Gooch discovered that, though O’Connor was nonplussed by the early, negative response to her writing – especially Wise Blood – she particularly wrestled with the religious implications of her pitch-dark work. While at the Iowa Writers’ Workshop (a transplanted Southerner in a 15-pound muskrat coat), she went to mass every day. “This whole issue about writing about extreme people was something that concerned her. Once she asked the priest at her church, who said, ‘You don’t have to write for 15-year-old girls,’ which is great advice.”
An author’s untimely death takes an immeasurable toll on literary posterity, but can have an unexpected beneficiary: the biographer who comes along a few decades later. “People are still alive who knew her. I could still do more than 100 interviews with people who knew her. I talked or corresponded with 50 women who went to college with her and a lot who were in Writers’ Workshop are still alive.”

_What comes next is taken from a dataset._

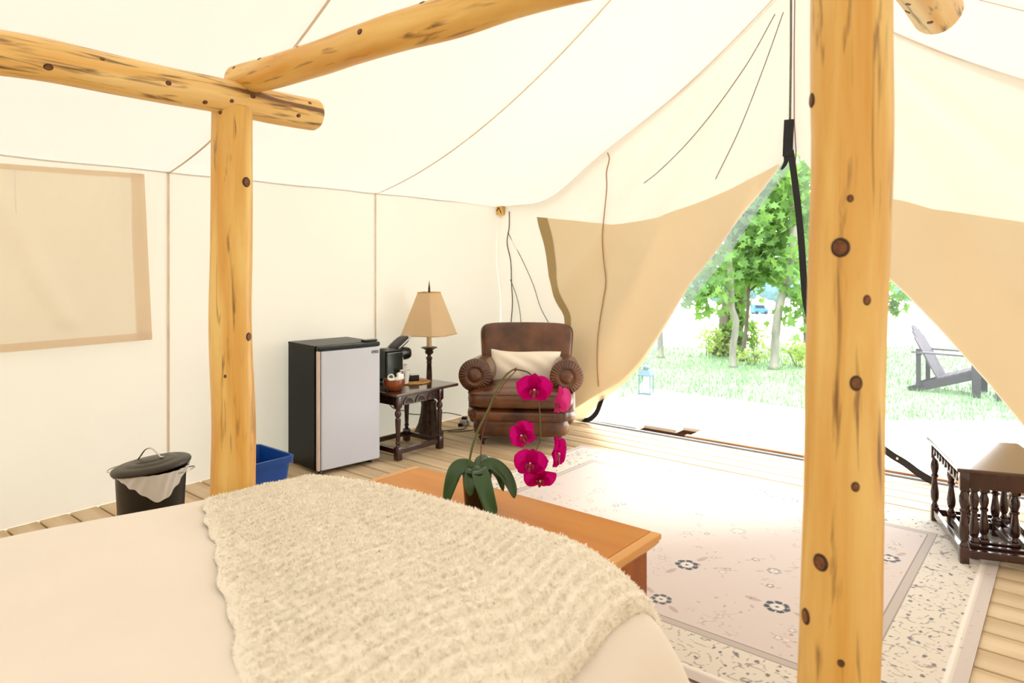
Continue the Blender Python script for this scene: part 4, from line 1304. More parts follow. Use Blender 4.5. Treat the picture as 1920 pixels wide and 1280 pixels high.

Gooch’s research coincided with Emory University unsealing O’Connor’s correspondence with her lifelong friend Betty Hester in 2007, portions of which had appeared in O’Connor’s collected letters, The Habit of Being. Gooch says that mysteries surrounding the letters turned out to be ill-founded. “In The Habit of Being collection, the letters have all these ellipses, and people thought the editors were covering up scandals. In fact, O’Connor repeated herself a lot in her letters, so they were just cutting out things that had been repeated.”
Gooch finds that one of O’Connor’s defining nonliterary achievements was that she raised 39 peacocks on the Milledgeville farm. “That act, and that particular bird, seem equally important to me. Peacocks are annoying – they make a lot of noise at night, they irritated her mother. They’re gawky-looking birds, but they could transform themselves due to their beautiful tails.” The peacock has long served as O’Connor’s “signature bird,” and if her fiction matches the glorious displays of the tail feathers, Flannery finds uncommon grace in the plumage that goes overlooked.